━━ DATA SEGMENT ━━

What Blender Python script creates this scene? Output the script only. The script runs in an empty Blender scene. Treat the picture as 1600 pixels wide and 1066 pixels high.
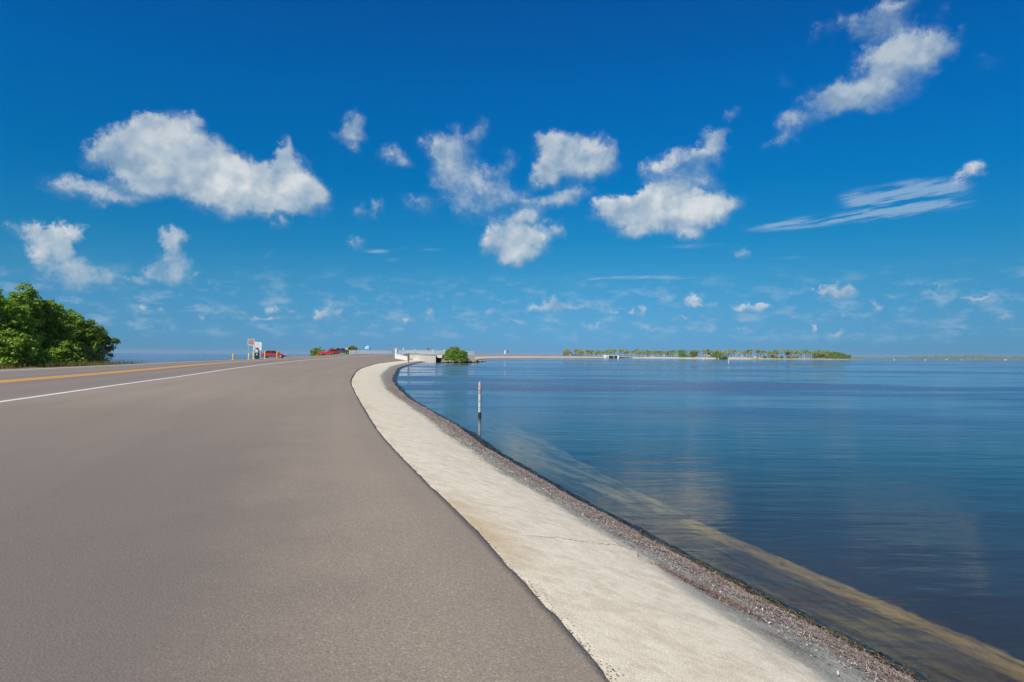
import bpy, math, random
import numpy as np
import time
_t0 = time.time()
from mathutils import Matrix, Vector

random.seed(7)
rng = np.random.default_rng(7)
R = math.radians
scene = bpy.context.scene

# ------------------------------------------------------------------ camera
F_PX = 1100.0                 # focal length in pixels of a 1600 px wide picture
CAM_H = 2.5                   # eye height over the water
PITCH, ROLL = math.atan(22.5 / F_PX), R(0.42)
cam_data = bpy.data.cameras.new("camera")
cam_data.sensor_width = 36.0
cam_data.lens = 36.0 * F_PX / 1600.0
cam_data.clip_start = 0.1
cam_data.clip_end = 60000
cam = bpy.data.objects.new("camera", cam_data)
scene.collection.objects.link(cam)
CM = Matrix.Rotation(R(90) + PITCH, 3, 'X') @ Matrix.Rotation(ROLL, 3, 'Z')
cam.matrix_world = Matrix.Translation((0, 0, CAM_H)) @ CM.to_4x4()
scene.camera = cam
CMN = np.array(CM)

def ray(px, py):
    v = CMN @ np.array([px - 800.0, 533.0 - py, -F_PX])
    return v

def at_depth(px, py, Y):
    """world point seen at the photo's pixel, Y metres ahead"""
    v = ray(px, py)
    return Vector((v[0] / v[1] * Y, Y, CAM_H + v[2] / v[1] * Y))

def gx(px, Y, py=556):
    return at_depth(px, py, Y).x

# ------------------------------------------------------------------ sun and sky
SUN_AZ, SUN_EL = R(-140), R(46)
sun_dir = Vector((math.sin(SUN_AZ) * math.cos(SUN_EL), math.cos(SUN_AZ) * math.cos(SUN_EL), math.sin(SUN_EL)))
sd = bpy.data.lights.new("sun", 'SUN')
sd.energy = 5.0
sd.angle = R(0.5)
sd.color = (1.0, 0.93, 0.81)
sun = bpy.data.objects.new("sun", sd)
sun.rotation_euler = sun_dir.to_track_quat('Z', 'Y').to_euler()
sun.location = (0, 0, 60)
scene.collection.objects.link(sun)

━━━

**WHAT TO WORK ON**
Without any pictures, reproduce the lines from the first one in the material through the line that has "scene = bpy.context.scene", exactly as they appear.

**SOLUTION**
What Blender Python script creates this scene? Output the script only. The script runs in an empty Blender scene. Treat the picture as 1600 pixels wide and 1066 pixels high.
import bpy, math, random
import numpy as np
import time
_t0 = time.time()
from mathutils import Matrix, Vector

random.seed(7)
rng = np.random.default_rng(7)
R = math.radians
scene = bpy.context.scene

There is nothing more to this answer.